In this case, it doesn’t. We have the management of a premium brand company buying into a volume car business which it does not yet know how to run. And the very fact that most of the revenue comes from commodity products rather than specialist products means that the stock market will give new Porsche a lower rating than old Porsche: “rating compression” as the analysts politely put it.


The rules of the stock market mean that once Porsche has fulfilled Friday’s stated intention of  buying another 3.7% of the shares at a fraction over EUR100, it will own more than 30% and have to bid for the whole company.


One of the subscribers could well be the state of Lower Saxony which until now has been one of a triumvirate of power brokers within VW along with the trade union barons on the board, and the Porsche family shareholders of which Piech is one.


There is little point in Saxony maintaining a significant stake now. They can no longer prevent control of the company passing beyond their reach, and their defence of jobs in the Wolfsburg region will have to change from influence to incentive.

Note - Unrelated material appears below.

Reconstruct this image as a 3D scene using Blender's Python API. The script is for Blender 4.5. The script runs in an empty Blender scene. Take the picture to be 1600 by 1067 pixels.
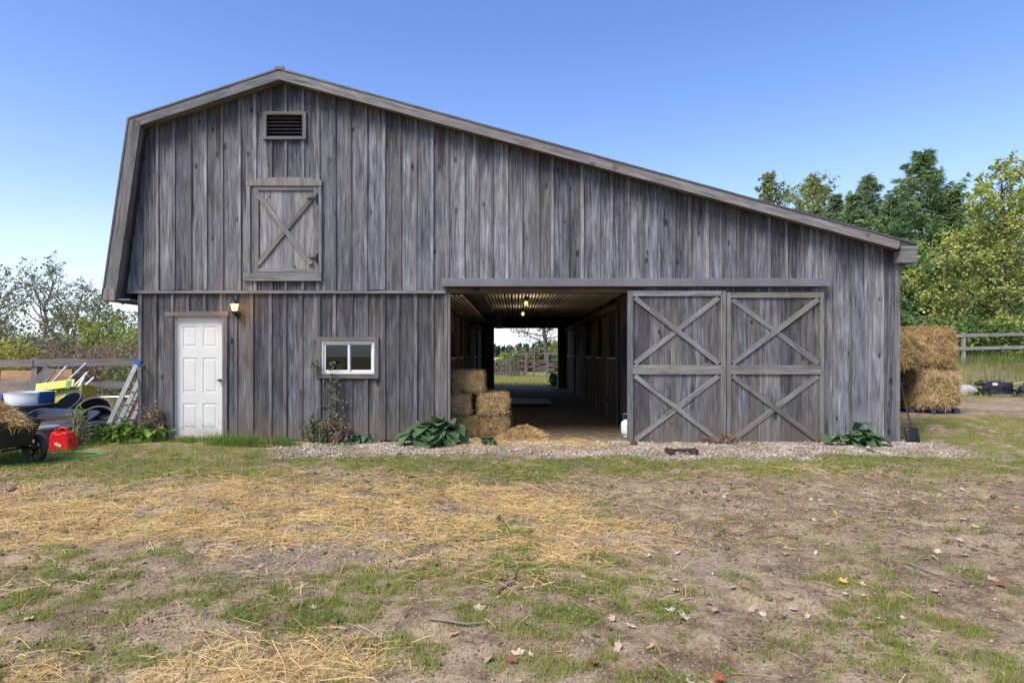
import bpy, math, random
import numpy as np
from mathutils import Vector, Matrix

# ------------------------------------------------------------------ camera, sky, sun, exposure
D, H, F = 10.5, 1.51, 966.0          # distance to the barn front, eye height, focal length in photo pixels
S = bpy.context.scene
COL = S.collection
cam_data = bpy.data.cameras.new('camera')
cam = bpy.data.objects.new('camera', cam_data)
COL.objects.link(cam)
cam.location = (0, -D, H)
cam.rotation_euler = (math.radians(90), 0, 0)
cam_data.sensor_width = 36
cam_data.lens = F / 1600 * 36
cam_data.shift_x = -5 / 1600
cam_data.shift_y = 17.5 / 1600
cam_data.clip_start = .05
cam_data.clip_end = 6000
S.camera = cam

SUN_EL, SUN_ROT = math.radians(52), math.radians(222)
W = bpy.data.worlds.new('World')
S.world = W
W.use_nodes = True
wn, wl = W.node_tree.nodes, W.node_tree.links
wn.clear()
w_out = wn.new('ShaderNodeOutputWorld')
w_bg = wn.new('ShaderNodeBackground')
w_bg.inputs['Strength'].default_value = .085
w_sky = wn.new('ShaderNodeTexSky')
w_sky.sky_type = 'NISHITA'
w_sky.sun_disc = False
w_sky.sun_elevation = SUN_EL
w_sky.sun_rotation = SUN_ROT
w_sky.air_density = 1.0
w_sky.dust_density = .6
w_sky.ozone_density = 2.0
w_tc = wn.new('ShaderNodeTexCoord')
w_sep = wn.new('ShaderNodeSeparateXYZ')
wl.new(w_tc.outputs['Generated'], w_sep.inputs[0])
# thin pale cloud low in the sky
w_map = wn.new('ShaderNodeMapping')
w_map.inputs['Scale'].default_value = (1.6, 1.6, 9)
wl.new(w_tc.outputs['Generated'], w_map.inputs[0])
w_noise = wn.new('ShaderNodeTexNoise')
w_noise.inputs['Scale'].default_value = 1.6
w_noise.inputs['Detail'].default_value = 5
wl.new(w_map.outputs[0], w_noise.inputs['Vector'])
w_band = wn.new('ShaderNodeMapRange')
w_band.inputs[1].default_value = .0
w_band.inputs[2].default_value = .52
w_band.inputs[3].default_value = 1.0
w_band.inputs[4].default_value = 0
wl.new(w_sep.outputs['Z'], w_band.inputs[0])
w_pow = wn.new('ShaderNodeMath'); w_pow.operation = 'POWER'; w_pow.inputs[1].default_value = 3.0
wl.new(w_band.outputs[0], w_pow.inputs[0])
w_nr = wn.new('ShaderNodeMapRange')
w_nr.inputs[1].default_value = .3; w_nr.inputs[2].default_value = .7
w_nr.inputs[3].default_value = .75; w_nr.inputs[4].default_value = 1.0
wl.new(w_noise.outputs['Fac'], w_nr.inputs[0])
w_mul = wn.new('ShaderNodeMath'); w_mul.operation = 'MULTIPLY'; w_mul.use_clamp = True
wl.new(w_pow.outputs[0], w_mul.inputs[0]); wl.new(w_nr.outputs[0], w_mul.inputs[1])
w_hsv = wn.new('ShaderNodeHueSaturation')
w_hsv.inputs['Hue'].default_value = .513
w_hsv.inputs['Saturation'].default_value = 1.2
w_hsv.inputs['Value'].default_value = 1.02
wl.new(w_sky.outputs[0], w_hsv.inputs['Color'])
w_mix = wn.new('ShaderNodeMix'); w_mix.data_type = 'RGBA'
wl.new(w_mul.outputs[0], w_mix.inputs['Factor'])
wl.new(w_hsv.outputs[0], w_mix.inputs['A'])
w_mix.inputs['B'].default_value = (4.2, 4.4, 5.4, 1)
wl.new(w_mix.outputs['Result'], w_bg.inputs['Color'])
wl.new(w_bg.outputs[0], w_out.inputs[0])

sun_data = bpy.data.lights.new('sun', 'SUN')
sun_data.energy = 2.0
sun_data.angle = math.radians(28)
sun_data.color = (1, .92, .80)
sun = bpy.data.objects.new('sun', sun_data)
COL.objects.link(sun)
_sd = Vector((math.sin(SUN_ROT) * math.cos(SUN_EL), math.cos(SUN_ROT) * math.cos(SUN_EL), math.sin(SUN_EL)))
sun.rotation_euler = _sd.to_track_quat('Z', 'Y').to_euler()
sun.location = (-20, -40, 40)

S.view_settings.view_transform = 'Standard'
S.view_settings.look = 'None'
S.view_settings.exposure = 1.54
S.view_settings.gamma = 1
S.render.engine = 'CYCLES'
S.cycles.max_bounces = 8
S.cycles.transparent_max_bounces = 8
S.cycles.use_denoising = True

# ------------------------------------------------------------------ helpers
rng = np.random.default_rng(11)
random.seed(5)
PI = math.pi


def at(px, py, Y):                      # photo pixel on the upright plane at depth Y
    d = Y + D
    return np.array([(px - 805) / F * d, Y, H - (py - 551) / F * d])


def fx(px): return (px - 805) / 92.0
def fz(py): return (690 - py) / 92.0


def sm(a, b, x):
    t = np.clip((np.asarray(x, float) - a) / (b - a), 0, 1)
    return t * t * (3 - 2 * t)


def _hash(ix, iy, seed):
    n = (ix.astype(np.int64) * 374761393 + iy.astype(np.int64) * 668265263 + seed * 1442695041) & 0x7fffffff
    n = ((n ^ (n >> 13)) * 1274126177) & 0x7fffffff
    n = (n ^ (n >> 16)) & 0xffff
    return n / 65535.0


def vnoise(x, y, seed=0):
    x = np.asarray(x, float); y = np.asarray(y, float)
    ix = np.floor(x); iy = np.floor(y)
    a = x - ix; b = y - iy
    a = a * a * (3 - 2 * a); b = b * b * (3 - 2 * b)
    h00 = _hash(ix, iy, seed); h10 = _hash(ix + 1, iy, seed); h01 = _hash(ix, iy + 1, seed); h11 = _hash(ix + 1, iy + 1, seed)
    return (h00 * (1 - a) + h10 * a) * (1 - b) + (h01 * (1 - a) + h11 * a) * b


def fbm(x, y, seed=0, octs=4):
    s = 0; amp = .5; t = 0
    for k in range(octs):
        s = s + amp * vnoise(np.asarray(x) * 2 ** k, np.asarray(y) * 2 ** k, seed + k * 17)
        t += amp; amp *= .5
    return s / t


def link_mesh(name, v, faces, mat, parent=None, rnd=None, uv=None, smooth=False, mats=None, mat_idx=None):
    """v (N,3); faces (M,k) array of one size, or a list of index tuples."""
    v = np.asarray(v, np.float32)
    me = bpy.data.meshes.new(name)
    if isinstance(faces, np.ndarray):
        m, k = faces.shape
        loops = faces.astype(np.int32).ravel()
        starts = np.arange(0, m * k, k, dtype=np.int32)
    else:
        m = len(faces)
        lens = np.array([len(f) for f in faces], np.int32)
        loops = np.array([i for f in faces for i in f], np.int32)
        starts = np.concatenate([[0], np.cumsum(lens)[:-1]]).astype(np.int32)
    me.vertices.add(len(v)); me.vertices.foreach_set('co', v.ravel())
    me.loops.add(len(loops)); me.loops.foreach_set('vertex_index', loops)
    me.polygons.add(m); me.polygons.foreach_set('loop_start', starts)
    me.polygons.foreach_set('use_smooth', np.full(m, bool(smooth)))
    if uv is not None:
        l = me.uv_layers.new(name='UVMap')
        l.data.foreach_set('uv', np.asarray(uv, np.float32).ravel())
    if rnd is not None:
        a = me.attributes.new('rnd', 'FLOAT', 'POINT')
        a.data.foreach_set('value', np.asarray(rnd, np.float32))
    for mm in (mats or [mat]):
        me.materials.append(mm)
    if mat_idx is not None:
        me.polygons.foreach_set('material_index', np.asarray(mat_idx, np.int32))
    me.update(calc_edges=True)
    o = bpy.data.objects.new(name, me)
    COL.objects.link(o)
    if parent is not None:
        o.parent = parent
    return o


def tag(o, label=None, cat=None, group=None, kind=None):
    if label: o['label'] = label
    if cat: o['category'] = cat
    if group: o['group'] = group
    if kind: o['kind'] = kind
    return o


def thing(name, label, cat, loc=(0, 0, 0), rz=0, group=None):
    o = bpy.data.objects.new(name, None)
    o.empty_display_size = .2
    COL.objects.link(o)
    o.location = loc
    o.rotation_euler = (0, 0, rz)
    return tag(o, label, cat, group)


def copy_tree(o, parent=None):
    c = o.copy()
    COL.objects.link(c)
    if parent is not None:
        c.parent = parent
    for ch in list(o.children):
        copy_tree(ch, c)
    return c


def V(*a): return np.array(a, float)


def unit(a):
    a = np.asarray(a, float)
    return a / (np.linalg.norm(a) + 1e-12)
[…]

Is there any industrial synergy in the merger of Porsche and VW that was not already apparent? Not really. The two companies have been cooperating on sports cars since the Porsche 924 and have capped the process latterly with VW Touareg, Porsche Cayenne and Audi Q7 sharing a single platform.


There is one hidden benefit – though whether it is delivered remains in the hands of totally unpredictable MEPs in Brussels. Somehow, car manufactures have to be measured on their success in reducing average CO2 emissions. How that is to be done is undecided but one option is to measure each company across all their products. New Porsche looks a whole lot more environmentally friendly than old Porsche did, with all those SEATs and Skodas in there.


Whatever the hidden justification for this deal, it is unlikely that the Porsche share price can do anything other than retreat from this point. If it retreats as far as the DaimlerChrysler price did after the purchase of Chrysler, or BMW’s did after its acquisition of Rover, there are going to be a lot of professional shareholders furious that they allowed a third disastrous merger of volume and premium.